When school integration started in the 1960s, so did the merge of PVIL and UIL. Smaller schools played under the PVIL umbrella until 1970 and then the PVIL was no more. Soon after, a lot of the predominantly black schools anchored by great PVIL programs were gone.
“Every small town, 90 percent of them don’t have a clue what happened to the black school,” Brown said. “They bulldozed it down and you never know they existed.”
PVIL teams never had the opportunity to match up against UIL teams. Integration actually afforded the closest comparison.
There was no better example of this than Wheatley boys basketball. The Wildcats won 12 PVIL titles — including six straight from 1950-1955; when integration took place, they won UIL titles in 1968, 1969, 1970, 1973 and 1978.
“The first few years of integration, you could match up and you could see the difference,” said Charles Herbert, a Wheatley basketball product from the 1950s. “Basketball-wise, Wheatley went the first three or four years. A predominantly black inner-city school won the state championship in the largest class. It took a while in football to make but the Beaumont schools did well.”

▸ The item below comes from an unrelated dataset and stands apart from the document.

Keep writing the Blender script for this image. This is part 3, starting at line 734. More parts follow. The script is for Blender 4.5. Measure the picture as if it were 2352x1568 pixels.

Brown credits a lot of the transition success to former (Houston Independent School District) athletics director Joe Tusa, who’s still a revered figure in Houston today.
“He was about five years before integration and 30 years after integration,” Brown said.
That transition led to other great accomplishments.
The 1985 Yates football team — remnants of the PVIL and segregation — went 16-0 and became the first historically black high school to win the UIL Class 5A state title. That team is regarded as one of the greatest ever in the state.
The PVIL’s history is American history. Except for Brown, it is dismissed too often and even more absent from the public’s mind today.
Having all those trophies and pictures and memories to show is one way to keep the PVIL alive.
Gathering records is part of that effort. Former coach-turned-historian Walter Day is credited with gathering those records, which wasn’t easy. In 2005, PVIL records were included with UIL records.
The annual PVIL Hall of Honor and Hall of Fame Banquet inducts legends of yesteryear annually, making sure they have a place in history, too.
Famed Wheatley product Frederick Taylor, who was on the team’s 1966 state championship basketball team, said he always wanted the PVIL to be remembered more than he was.
“(There were) a lot of great athletes after me that came through,” said Taylor, who played for the Phoenix Suns and Cincinnati Royals. “But (there also were) a lot of great athletes before me that never got the recognition.”
In an odd way, UIL realignment is keeping those PVIL memories alive.
Yates and Wheatley were in two different classifications in 2015, but in 2016 the schools share a district.
It’s arguably the rivalry that defined the PVIL. It was a Thanksgiving tradition during the height of the league. The game was a “gala” with 40,000plus people in attendance, Brown said.
“It’s not the rivalry like it used to be,” Brown said. “When it was segregated, people would move out of Texas, go to California, they go to Chicago, they go to Detroit. But when Thanksgiving came, they all came back home to see Yates and Wheatley.”